HISTORIC England has relisted seven buildings that witnessed the life of Charlotte Brontë.

The organisation has updated the buildings – including the Brontë Parsonage Museum in Haworth – to mark the 200th anniversary of Charlotte’s birth.

They include the properties that inspired Charlotte’s most famous novel, Jane Eyre, and the house where she contracted a fatal illness.

The buildings were already on the National Heritage List for England, but now their entries fully acknowledge the important history of the novelist.

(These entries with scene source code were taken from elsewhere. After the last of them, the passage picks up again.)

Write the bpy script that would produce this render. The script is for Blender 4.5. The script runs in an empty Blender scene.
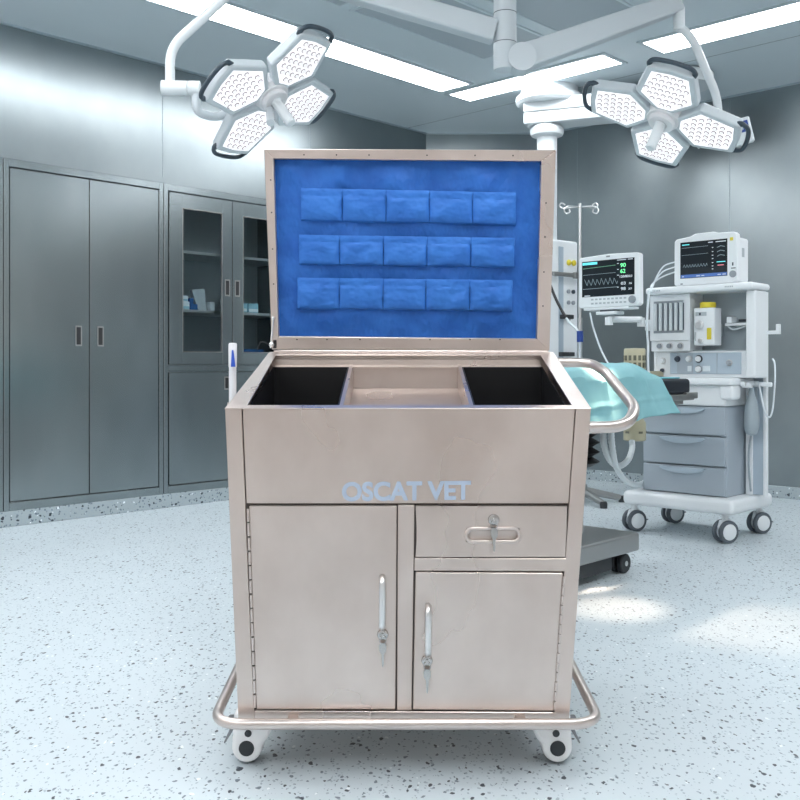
import bpy, bmesh, math, random
from mathutils import Vector, Matrix
random.seed(7)
S = bpy.context.scene
COL = S.collection
V = Vector
PI = math.pi

# ------------------------------------------------------------------ camera, world, exposure
F = 959.0            # focal length in pixels of an 800 px frame
HX, HY, CZ = 400.0, 366.0, 0.96
cam_d = bpy.data.cameras.new('camera')
cam = bpy.data.objects.new('camera', cam_d); COL.objects.link(cam)
cam.location = (0, 0, CZ); cam.rotation_euler = (PI/2, 0, 0)
cam_d.sensor_width = 36.0; cam_d.lens = F/800*36.0
cam_d.shift_y = -(400-HY)/800.0
cam_d.clip_start = 0.05
S.camera = cam
w = bpy.data.worlds.new('world'); S.world = w; w.use_nodes = True
w.node_tree.nodes['Background'].inputs[0].default_value = (0.6, 0.7, 0.8, 1)
w.node_tree.nodes['Background'].inputs[1].default_value = 0.15
S.view_settings.view_transform = 'Standard'
S.view_settings.look = 'None'
S.view_settings.gamma = 1.0
S.view_settings.use_curve_mapping = False
S.view_settings.exposure = 0.0
STRIP_POWER = 16.0        # emission of the ceiling light panels
LED_POWER = 2.0          # emission of the surgical light panels
SPOT_POWER = 230.0        # beam of each surgical light head

# ------------------------------------------------------------------ materials
MATS = {}
def srgb(r, g, b):
    f = lambda c: (c/255/12.92) if c/255 <= 0.04045 else ((c/255+0.055)/1.055)**2.4
    return (f(r), f(g), f(b), 1)
def mat(name, col, rough=0.5, metal=0.0, spec=0.5, emit=0.0, ecol=None, trans=0.0, alpha=1.0, coat=0.0):
    m = bpy.data.materials.new(name); m.use_nodes = True
    b = m.node_tree.nodes['Principled BSDF']
    b.inputs['Base Color'].default_value = col
    b.inputs['Roughness'].default_value = rough
    b.inputs['Metallic'].default_value = metal
    b.inputs['Specular IOR Level'].default_value = spec
    b.inputs['Coat Weight'].default_value = coat
    if emit:
        b.inputs['Emission Color'].default_value = ecol or col
        b.inputs['Emission Strength'].default_value = emit
    b.inputs['Transmission Weight'].default_value = trans
    b.inputs['Alpha'].default_value = alpha
    MATS[name] = m
    return m
def noise_into(m, sock, lo, hi, scale=(1, 1, 1), nscale=5, detail=4, color=False, coords='Object', bump=None):
    """ramp a stretched noise between lo and hi into a principled socket"""
    nt = m.node_tree; N = nt.nodes; L = nt.links
    b = N['Principled BSDF']
    tc = N.new('ShaderNodeNewGeometry'); mp = N.new('ShaderNodeMapping')
    mp.inputs['Scale'].default_value = scale
    L.new(tc.outputs['Position'], mp.inputs['Vector'])
    nz = N.new('ShaderNodeTexNoise'); nz.inputs['Scale'].default_value = nscale; nz.inputs['Detail'].default_value = detail
    L.new(mp.outputs[0], nz.inputs['Vector'])
    if color:
        mx = N.new('ShaderNodeMix'); mx.data_type = 'RGBA'
        mx.inputs[6].default_value = lo; mx.inputs[7].default_value = hi
        rp = N.new('ShaderNodeMapRange'); rp.inputs[1].default_value = 0.3; rp.inputs[2].default_value = 0.7
        L.new(nz.outputs[0], rp.inputs[0]); L.new(rp.outputs[0], mx.inputs[0])
        L.new(mx.outputs[2], b.inputs[sock])
    else:
        rp = N.new('ShaderNodeMapRange'); rp.inputs[1].default_value = 0.3; rp.inputs[2].default_value = 0.7
        rp.inputs[3].default_value = lo; rp.inputs[4].default_value = hi
        L.new(nz.outputs[0], rp.inputs[0]); L.new(rp.outputs[0], b.inputs[sock])
    if bump:
        bp = N.new('ShaderNodeBump'); bp.inputs['Strength'].default_value = bump; bp.inputs['Distance'].default_value = 0.01
        L.new(nz.outputs[0], bp.inputs['Height']); L.new(bp.outputs[0], b.inputs['Normal'])
    return m

# brushed stainless of the walls and cupboards (cool), and of the trolley (warm)
ROT45 = 0.7623
def brushed(name, lo, hi, r0, r1, scale, metal=1.0, aniso=0.0, bump=None):
    m = mat(name, lo, r0, metal)
    noise_into(m, 'Base Color', lo, hi, scale, 6, 5, color=True)
    noise_into(m, 'Roughness', r0, r1, scale, 4, 3, bump=bump)
    if aniso:
        nt = m.node_tree
        tg = nt.nodes.new('ShaderNodeTangent'); tg.direction_type = 'RADIAL'; tg.axis = 'Z'
        nt.links.new(tg.outputs[0], nt.nodes['Principled BSDF'].inputs['Tangent'])
        nt.nodes['Principled BSDF'].inputs['Anisotropic'].default_value = aniso
    return m
brushed('wall_steel', (0.295, 0.335, 0.35, 1), (0.345, 0.385, 0.40, 1), 0.28, 0.33, (0.5, 0.5, 0.35))
m = mat('cupboard_steel', (0.31, 0.345, 0.36, 1), 0.25, 1.0)
noise_into(m, 'Base Color', (0.28, 0.32, 0.335, 1), (0.34, 0.38, 0.395, 1), (1.2, 1.2, .5), 3, 2, color=True)
brushed('cart_steel', (0.61, 0.52, 0.475, 1), (0.73, 0.64, 0.595, 1), 0.25, 0.36, (0.9, 0.9, 0.7), metal=0.85)
brushed('cart_tube', (0.62, 0.545, 0.51, 1), (0.68, 0.60, 0.565, 1), 0.30, 0.34, (3, 3, 3), metal=0.9)
mat('bright_steel', (0.74, 0.74, 0.74, 1), 0.28, 1.0)
mat('lock_steel', (0.52, 0.51, 0.50, 1), 0.25, 1.0)
mat('grey_steel', (0.40, 0.40, 0.395, 1), 0.35, 0.9)
mat('seam', (0.16, 0.19, 0.21, 1), 0.5, 0.6)
mat('seam_light', (0.55, 0.62, 0.66, 1), 0.35, 0.9)
mat('cart_gap_shade', (0.16, 0.14, 0.13, 1), 0.5, 0.5)  # backing plate behind the doors: shade of the gaps put into its colour
mat('dark_gap', (0.02, 0.02, 0.022, 1), 0.6)
mat('black_plastic', (0.008, 0.008, 0.009, 1), 0.45, spec=0.25)
mat('rubber', (0.03, 0.035, 0.04, 1), 0.55)
mat('tire_grey', (0.10, 0.12, 0.14, 1), 0.5)
mat('lever_grey', (0.23, 0.24, 0.26, 1), 0.45)
mat('caster_white', (0.93, 0.93, 0.935, 1), 0.3)
mat('lettering', srgb(176, 190, 210), 0.6)
mat('ceiling_paint', (0.60, 0.68, 0.72, 1), 0.35, spec=0.5)
mat('vent_mesh', (0.40, 0.46, 0.50, 1), 0.5)
mat('strip_frame', (0.52, 0.59, 0.63, 1), 0.4)
mat('strip_glow', (1, 1, 1, 1), 0.5, emit=STRIP_POWER, ecol=(0.965, 0.985, 1.0, 1))
mat('lamp_white', (0.56, 0.61, 0.645, 1), 0.32)
mat('lamp_pale', (0.70, 0.745, 0.77, 1), 0.30)
mat('lamp_hub', (0.74, 0.74, 0.76, 1), 0.35)
mat('lamp_grip', (0.035, 0.055, 0.075, 1), 0.4)
mat('led', (0.6, 0.58, 0.6, 1), 0.4, emit=LED_POWER*0.40, ecol=(1.0, 0.965, 0.985, 1))
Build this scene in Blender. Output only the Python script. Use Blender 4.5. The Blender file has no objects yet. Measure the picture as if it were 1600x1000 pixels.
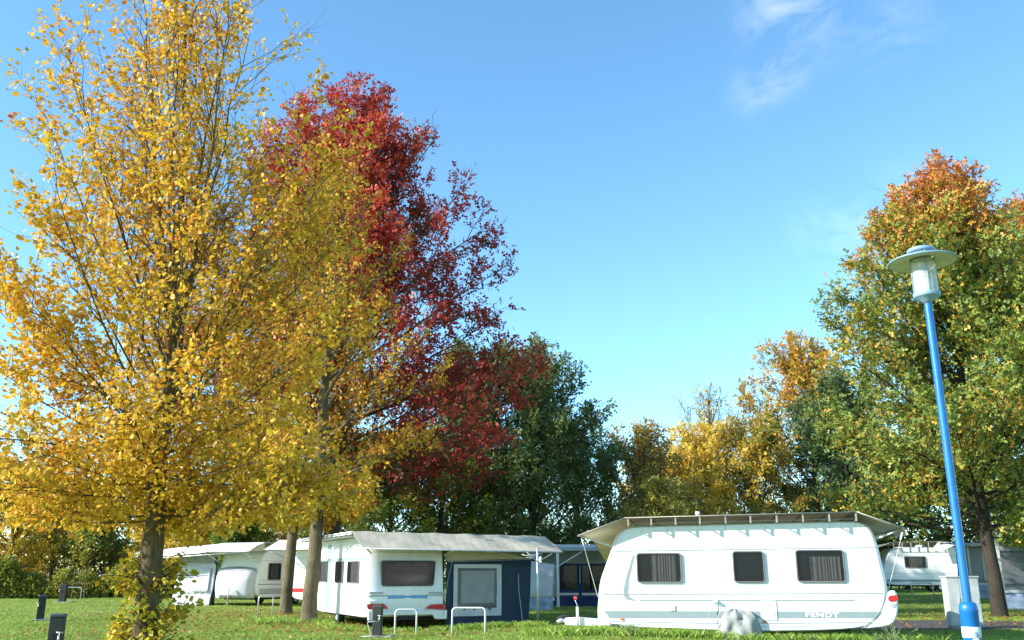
import bpy, math, random
import numpy as np
from mathutils import Vector
R = math.radians
scene = bpy.context.scene
COL = scene.collection
PI = math.pi

# ------------------------------------------------------------ camera, light
CAMH = 1.4
F = 1400.0
PITCH = math.atan(398.0 / F)
cp, sp = math.cos(PITCH), math.sin(PITCH)
cam_d = bpy.data.cameras.new('camera'); cam = bpy.data.objects.new('camera', cam_d); COL.objects.link(cam)
cam.location = (0, 0, CAMH); cam.rotation_euler = (PI / 2 + PITCH, 0, 0)
cam_d.sensor_width = 36; cam_d.lens = F / 1600 * 36; cam_d.clip_start = 0.1; cam_d.clip_end = 3000
scene.camera = cam
scene.render.resolution_x = 1024; scene.render.resolution_y = 640
SUN_EL = 26; SAZ = (-0.95, -0.312)
sd = bpy.data.lights.new('sun', 'SUN'); sd.energy = 5.0; sd.angle = R(0.53); sd.color = (1.0, 0.95, 0.87)
sun = bpy.data.objects.new('sun', sd); COL.objects.link(sun)
ce, se = math.cos(R(SUN_EL)), math.sin(R(SUN_EL))
sun.rotation_euler = Vector((SAZ[0] * ce, SAZ[1] * ce, se)).to_track_quat('Z', 'Y').to_euler()
sun.location = (-30, -10, 30)
w = bpy.data.worlds.new('World'); scene.world = w; w.use_nodes = True
wt = w.node_tree; wn = wt.nodes; wl = wt.links
wn.clear()
wo = wn.new('ShaderNodeOutputWorld'); bg = wn.new('ShaderNodeBackground'); sky = wn.new('ShaderNodeTexSky')
sky.sky_type = 'NISHITA'; sky.sun_disc = False; sky.sun_elevation = R(SUN_EL)
sky.sun_rotation = math.atan2(SAZ[0], SAZ[1]); sky.air_density = 0.85; sky.dust_density = 0.15; sky.ozone_density = 3.0
bg.inputs[1].default_value = 0.15

def cam_dir(px, py):
    u = (px - 800) / F; v = (500 - py) / F
    d = Vector((u, cp - v * sp, sp + v * cp)); return d.normalized()

tc = wn.new('ShaderNodeTexCoord')
mpn = wn.new('ShaderNodeMapping'); mpn.inputs['Scale'].default_value = (7, 2.2, 12); mpn.inputs['Rotation'].default_value = (0.3, 0.5, 0.2)
wl.new(tc.outputs['Generated'], mpn.inputs[0])
nz = wn.new('ShaderNodeTexNoise'); nz.inputs['Scale'].default_value = 2.4; nz.inputs['Detail'].default_value = 8; nz.inputs['Roughness'].default_value = 0.62; nz.inputs['Distortion'].default_value = 0.6
wl.new(mpn.outputs[0], nz.inputs[0])
def wmath(op, a, b=None, c=None):
    n = wn.new('ShaderNodeMath'); n.operation = op
    for i, x in enumerate((a, b, c)):
        if x is None: continue
        if isinstance(x, (int, float)): n.inputs[i].default_value = x
        else: wl.new(x, n.inputs[i])
    return n.outputs[0]
def spot(px, py, rad):
    d = cam_dir(px, py)
    vm = wn.new('ShaderNodeVectorMath'); vm.operation = 'DISTANCE'
    nv = wn.new('ShaderNodeVectorMath'); nv.operation = 'NORMALIZE'; wl.new(tc.outputs['Generated'], nv.inputs[0])
    wl.new(nv.outputs[0], vm.inputs[0]); vm.inputs[1].default_value = d
    mr = wn.new('ShaderNodeMapRange'); mr.interpolation_type = 'SMOOTHSTEP'
    mr.inputs[1].default_value = 0; mr.inputs[2].default_value = rad; mr.inputs[3].default_value = 1; mr.inputs[4].default_value = 0
    wl.new(vm.outputs['Value'], mr.inputs[0]); return mr.outputs[0]
msk = None
for (px, py, rr, k) in ((1215, 15, .07, .8), (1215, 105, .05, .85), (1180, 140, .045, .5), (1270, 20, .08, .6), (1390, 45, .07, .4), (1330, 365, .06, .6), (1270, 375, .06, .4), (1400, 310, .08, .25)):
    m = wmath('MULTIPLY', spot(px, py, rr), k)
    msk = m if msk is None else wmath('MAXIMUM', msk, m)
rmp = wn.new('ShaderNodeMapRange'); rmp.inputs[1].default_value = .42; rmp.inputs[2].default_value = .70
wl.new(nz.outputs[0], rmp.inputs[0])
cl = wmath('MULTIPLY', msk, rmp.outputs[0])
cl = wmath('MULTIPLY', cl, 0.27)
hsv = wn.new('ShaderNodeHueSaturation'); hsv.inputs['Saturation'].default_value = 1.05; hsv.inputs['Value'].default_value = 1.25
hsv.inputs['Hue'].default_value = 0.5
tint = wn.new('ShaderNodeMixRGB'); tint.blend_type = 'MULTIPLY'; tint.inputs[0].default_value = 1; tint.inputs[2].default_value = (0.92, 1.085, 1.02, 1)
wl.new(sky.outputs[0], tint.inputs[1]); wl.new(tint.outputs[0], hsv.inputs['Color'])
mixc = wn.new('ShaderNodeMixRGB'); mixc.inputs[2].default_value = (6.5, 6.6, 7.0, 1)
wl.new(cl, mixc.inputs[0]); wl.new(hsv.outputs[0], mixc.inputs[1])
wl.new(mixc.outputs[0], bg.inputs[0]); wl.new(bg.outputs[0], wo.inputs[0])
scene.view_settings.view_transform = 'Standard'; scene.view_settings.look = 'None'
scene.view_settings.exposure = 1.0; scene.view_settings.gamma = 1; scene.view_settings.use_curve_mapping = False

# ------------------------------------------------------------ helpers
def S(px, py, s):
    u = (px - 800) / F; v = (500 - py) / F
    return Vector((u * s, s * (cp - v * sp), CAMH + s * (sp + v * cp)))
def smooth(a, b, t):
    t = np.clip((t - a) / (b - a), 0, 1); return t * t * (3 - 2 * t)
def gz(x, y):
    x = np.asarray(x, float); y = np.asarray(y, float)
    g = .16 * np.exp(-((x - 3.8) / 5.0) ** 2 - ((y - 20.8) / 3.0) ** 2)
    g = g - .14 * np.exp(-((x + 3.2) / 2.6) ** 2 - ((y - 27) / 3.0) ** 2)
    g = g + .35 * smooth(34, 52, y) * smooth(4, 14, x)
    g = g + .02 * np.sin(x * .9 + y * .3) + .015 * np.sin(y * 1.3 - x * .4)
    return g
def G(px, Y, dz=0.0):
    z = 0.0
    for _ in range(3):
        s = Y * cp + (z - CAMH) * sp; x = (px - 800) / F * s; z = float(gz(x, Y))
    return Vector((x, Y, z + dz))

class Plane:
    """vertical plane through two ground points; local x along it, y behind it"""
    def __init__(s, A, B):
        s.A = Vector((A[0], A[1], 0)); d = Vector((B[0] - A[0], B[1] - A[1], 0)); s.L = d.length; s.d = d.normalized()
        s.n = Vector((-s.d.y, s.d.x, 0)); s.rot = math.atan2(s.d.y, s.d.x)
    def loc(s, px, py, off=0.0):
        u = (px - 800) / F; v = (500 - py) / F
        D = Vector((u, cp - v * sp, sp + v * cp))
        A = s.A + s.n * off - Vector((0, 0, CAMH)) ; A.z = 0
        t = A.dot(s.n) / D.dot(s.n)
        P = D * t
        return ((P - A).dot(s.d), P.z + CAMH)
    def p3(s, px, py, off=0.0):
        x, z = s.loc(px, py, off); return (x, off, z)

def tag(o, label=None, cat=None, group=None, kind=None):
    if label: o['label'] = label
    if cat: o['category'] = cat
    if group: o['group'] = group
    if kind: o['kind'] = kind
    return o
def empty(name, loc=(0, 0, 0), rz=0.0, label=None, cat=None, group=None):
    o = bpy.data.objects.new(name, None); COL.objects.link(o)
    o.location = loc; o.rotation_euler = (0, 0, rz); o.empty_display_size = .3
    return tag(o, label, cat, group)

class MB:
    def __init__(s): s.v = []; s.f = []
    def add(s, vs, fs):
        n = len(s.v); s.v += [tuple(p) for p in vs]; s.f += [tuple(i + n for i in q) for q in fs]; return s
    def box(s, x0, x1, y0, y1, z0, z1):
        x0, x1 = min(x0, x1), max(x0, x1); y0, y1 = min(y0, y1), max(y0, y1); z0, z1 = min(z0, z1), max(z0, z1)
        return s.add([(x0, y0, z0), (x1, y0, z0), (x1, y1, z0), (x0, y1, z0), (x0, y0, z1), (x1, y0, z1), (x1, y1, z1), (x0, y1, z1)],
                     [(0, 3, 2, 1), (4, 5, 6, 7), (0, 1, 5, 4), (1, 2, 6, 5), (2, 3, 7, 6), (3, 0, 4, 7)])
    def prism(s, pts, y0, y1, swap=False):
        """pts (x,z) polygon extruded over y (swap: pts are (y,z), extruded over x)"""
        n = len(pts)
        f = (lambda a, w, z: (w, a, z)) if swap else (lambda a, w, z: (a, w, z))
        vs = [f(a, y0, z) for a, z in pts] + [f(a, y1, z) for a, z in pts]
        fs = [tuple(range(n)), tuple(range(2 * n - 1, n - 1, -1))] + [(i, n + i, n + (i + 1) % n, (i + 1) % n) for i in range(n)]
        return s.add(vs, fs)
    def tube(s, pts, r, sides=8, cap=True):
        pts = [Vector(p) for p in pts]; n = len(pts)
        rs = r if isinstance(r, (list, tuple)) else [r] * n
        base = len(s.v); up = None
        for i, p in enumerate(pts):
            t = (pts[min(i + 1, n - 1)] - pts[max(i - 1, 0)]).normalized()
            if up is None: up = t.orthogonal().normalized()
            up = (up - t * up.dot(t)).normalized(); b = t.cross(up)
            for k in range(sides):
                a = 2 * PI * k / sides
                s.v.append(tuple(p + (up * math.cos(a) + b * math.sin(a)) * rs[i]))
        for i in range(n - 1):
            for k in range(sides):
                a = base + i * sides + k; b2 = base + i * sides + (k + 1) % sides
                s.f.append((a, b2, b2 + sides, a + sides))
        if cap:
            s.f.append(tuple(base + k for k in range(sides))[::-1]); s.f.append(tuple(base + (n - 1) * sides + k for k in range(sides)))
        return s
    def lathe(s, prof, c=(0, 0, 0), sides=32):
        base = len(s.v); n = len(prof)
        for r, z in prof:
            for k in range(sides):
                a = 2 * PI * k / sides; s.v.append((c[0] + r * math.cos(a), c[1] + r * math.sin(a), c[2] + z))
        for i in range(n - 1):
            for k in range(sides):
                a = base + i * sides + k; b = base + i * sides + (k + 1) % sides
                s.f.append((a, b, b + sides, a + sides))
        return s
    def grid(s, pts):
        """pts rows of equal length"""
        n = len(s.v); r = len(pts); c = len(pts[0])
        for row in pts: s.v += [tuple(p) for p in row]
        for i in range(r - 1):
            for j in range(c - 1):
                a = n + i * c + j; s.f.append((a, a + 1, a + c + 1, a + c))
        return s
    def build(s, name, m, parent=None, smooth=False, bevel=0, solid=0, label=None):
        me = bpy.data.meshes.new(name); me.from_pydata(s.v, [], s.f); me.validate(); me.materials.append(m)
        if smooth: me.polygons.foreach_set('use_smooth', [True] * len(me.polygons))
        o = bpy.data.objects.new(name, me); COL.objects.link(o)
        if parent: o.parent = parent
        if solid:
            q = o.modifiers.new('s', 'SOLIDIFY'); q.thickness = solid; q.offset = 0
        if bevel:
            q = o.modifiers.new('b', 'BEVEL'); q.width = bevel; q.segments = 2; q.limit_method = 'ANGLE'; q.angle_limit = R(40)
        if label: o['label'] = label
        return o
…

Historic England spokesman, Eric Branse-Instone, said: “We are glad to be able to celebrate and mark the history of this important novelist on the National Heritage List for England.

“These buildings help to tell the story of Charlotte Brontë’s life and the inspiration of her work."

The Haworth Parsonage, where Charlotte and her sisters Emily and Anne grew up and wrote her novels, is a Grade I listed building.

Stone Gappe, in Lothersdale, which is listed Grade II, is thought to be the inspiration for Gateshead Hall – the unhappy childhood home of Jane Eyre. Charlotte was a governess there for a short time in 1839.

The Rev Patrick Brontë was curate of the Chapel of St James, also known as Old Bell Chapel, in Thornton, and his three literary daughters were baptised there.

Number 74 Market Street in Thornton was the birthplace of the Brontë sisters. North Lees Hall in Derbyshire was the ancestral home of the real-life Eyre family, and boasts the real-life story of a mad woman who was kept in an upstairs room, giving her the inspiration for the novel.

The Grade II listed vicarage in the village of Hathersage was immortalised in Jane Eyre as Morton village.

Charlotte caught a chill whilst walking in the grounds of Gawthorpe Hall in Lancashire, and it is thought this led to her death in 1855.